● Short exercise: Starting at the first line of the data below, write out each line exactly until you reach the line containing "col = scene.collection", and include that line too.

● Input data:
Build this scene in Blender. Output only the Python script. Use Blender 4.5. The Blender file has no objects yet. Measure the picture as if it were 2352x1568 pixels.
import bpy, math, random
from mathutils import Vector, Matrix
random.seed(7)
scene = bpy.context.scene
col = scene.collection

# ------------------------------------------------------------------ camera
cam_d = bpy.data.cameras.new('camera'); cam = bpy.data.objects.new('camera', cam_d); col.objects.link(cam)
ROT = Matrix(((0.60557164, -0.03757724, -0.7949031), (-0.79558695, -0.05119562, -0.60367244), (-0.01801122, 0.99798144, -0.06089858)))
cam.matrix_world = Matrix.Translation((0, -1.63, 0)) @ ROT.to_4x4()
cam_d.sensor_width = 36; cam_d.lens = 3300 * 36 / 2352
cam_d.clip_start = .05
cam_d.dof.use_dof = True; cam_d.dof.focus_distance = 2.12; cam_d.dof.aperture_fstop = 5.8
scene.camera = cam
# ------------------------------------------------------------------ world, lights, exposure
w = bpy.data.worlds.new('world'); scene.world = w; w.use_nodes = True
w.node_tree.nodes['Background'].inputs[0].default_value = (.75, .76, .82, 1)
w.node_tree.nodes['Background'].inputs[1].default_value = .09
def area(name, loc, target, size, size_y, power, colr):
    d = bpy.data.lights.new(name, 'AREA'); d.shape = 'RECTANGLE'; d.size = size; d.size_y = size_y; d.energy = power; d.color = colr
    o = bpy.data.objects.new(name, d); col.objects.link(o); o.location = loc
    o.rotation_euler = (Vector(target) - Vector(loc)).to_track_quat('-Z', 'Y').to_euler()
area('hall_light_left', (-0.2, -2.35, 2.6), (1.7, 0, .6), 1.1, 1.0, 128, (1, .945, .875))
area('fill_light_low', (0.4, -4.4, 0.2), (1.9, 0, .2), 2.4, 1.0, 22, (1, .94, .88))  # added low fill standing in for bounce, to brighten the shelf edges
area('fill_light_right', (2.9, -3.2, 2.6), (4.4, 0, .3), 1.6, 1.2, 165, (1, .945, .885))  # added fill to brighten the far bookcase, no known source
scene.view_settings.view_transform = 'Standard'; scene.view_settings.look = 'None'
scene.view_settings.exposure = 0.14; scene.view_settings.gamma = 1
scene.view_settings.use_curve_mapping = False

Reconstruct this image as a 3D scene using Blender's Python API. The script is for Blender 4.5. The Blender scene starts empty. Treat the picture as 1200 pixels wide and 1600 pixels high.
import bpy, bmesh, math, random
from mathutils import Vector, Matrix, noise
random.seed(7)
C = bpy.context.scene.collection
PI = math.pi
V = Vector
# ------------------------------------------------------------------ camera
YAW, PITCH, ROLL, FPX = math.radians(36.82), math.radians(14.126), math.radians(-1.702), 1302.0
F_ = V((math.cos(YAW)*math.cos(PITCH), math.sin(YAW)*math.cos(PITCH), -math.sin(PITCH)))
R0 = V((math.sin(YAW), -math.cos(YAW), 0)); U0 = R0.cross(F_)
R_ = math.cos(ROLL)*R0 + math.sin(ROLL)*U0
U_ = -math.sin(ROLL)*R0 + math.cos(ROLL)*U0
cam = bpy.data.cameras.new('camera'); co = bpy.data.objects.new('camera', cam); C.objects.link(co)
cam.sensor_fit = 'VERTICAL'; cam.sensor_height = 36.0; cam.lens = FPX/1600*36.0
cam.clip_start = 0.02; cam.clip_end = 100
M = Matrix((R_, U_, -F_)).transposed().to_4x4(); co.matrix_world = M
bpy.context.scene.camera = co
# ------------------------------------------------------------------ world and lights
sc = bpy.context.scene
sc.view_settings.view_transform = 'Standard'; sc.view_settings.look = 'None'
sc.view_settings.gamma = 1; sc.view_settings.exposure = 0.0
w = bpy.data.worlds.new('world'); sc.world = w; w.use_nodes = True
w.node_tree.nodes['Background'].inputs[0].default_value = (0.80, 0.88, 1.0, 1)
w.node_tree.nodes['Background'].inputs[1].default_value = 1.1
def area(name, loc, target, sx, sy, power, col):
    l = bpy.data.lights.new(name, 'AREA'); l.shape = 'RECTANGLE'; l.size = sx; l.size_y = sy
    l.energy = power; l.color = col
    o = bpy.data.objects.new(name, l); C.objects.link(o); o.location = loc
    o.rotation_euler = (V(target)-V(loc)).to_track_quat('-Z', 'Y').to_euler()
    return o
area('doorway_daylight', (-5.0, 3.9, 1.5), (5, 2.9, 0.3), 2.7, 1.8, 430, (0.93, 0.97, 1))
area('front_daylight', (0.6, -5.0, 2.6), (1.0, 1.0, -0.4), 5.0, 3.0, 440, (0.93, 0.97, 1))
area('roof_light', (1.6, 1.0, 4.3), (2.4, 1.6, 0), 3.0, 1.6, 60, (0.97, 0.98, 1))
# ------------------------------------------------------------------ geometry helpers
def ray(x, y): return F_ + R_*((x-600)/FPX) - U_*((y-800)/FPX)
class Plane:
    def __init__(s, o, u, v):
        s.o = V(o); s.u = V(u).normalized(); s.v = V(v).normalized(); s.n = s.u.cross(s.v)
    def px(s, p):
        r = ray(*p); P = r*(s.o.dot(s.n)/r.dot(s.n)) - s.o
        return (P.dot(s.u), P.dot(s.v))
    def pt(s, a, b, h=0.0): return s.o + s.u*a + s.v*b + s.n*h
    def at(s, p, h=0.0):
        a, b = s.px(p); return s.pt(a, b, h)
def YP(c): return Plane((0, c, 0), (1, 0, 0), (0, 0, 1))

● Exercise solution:
Build this scene in Blender. Output only the Python script. Use Blender 4.5. The Blender file has no objects yet. Measure the picture as if it were 2352x1568 pixels.
import bpy, math, random
from mathutils import Vector, Matrix
random.seed(7)
scene = bpy.context.scene
col = scene.collection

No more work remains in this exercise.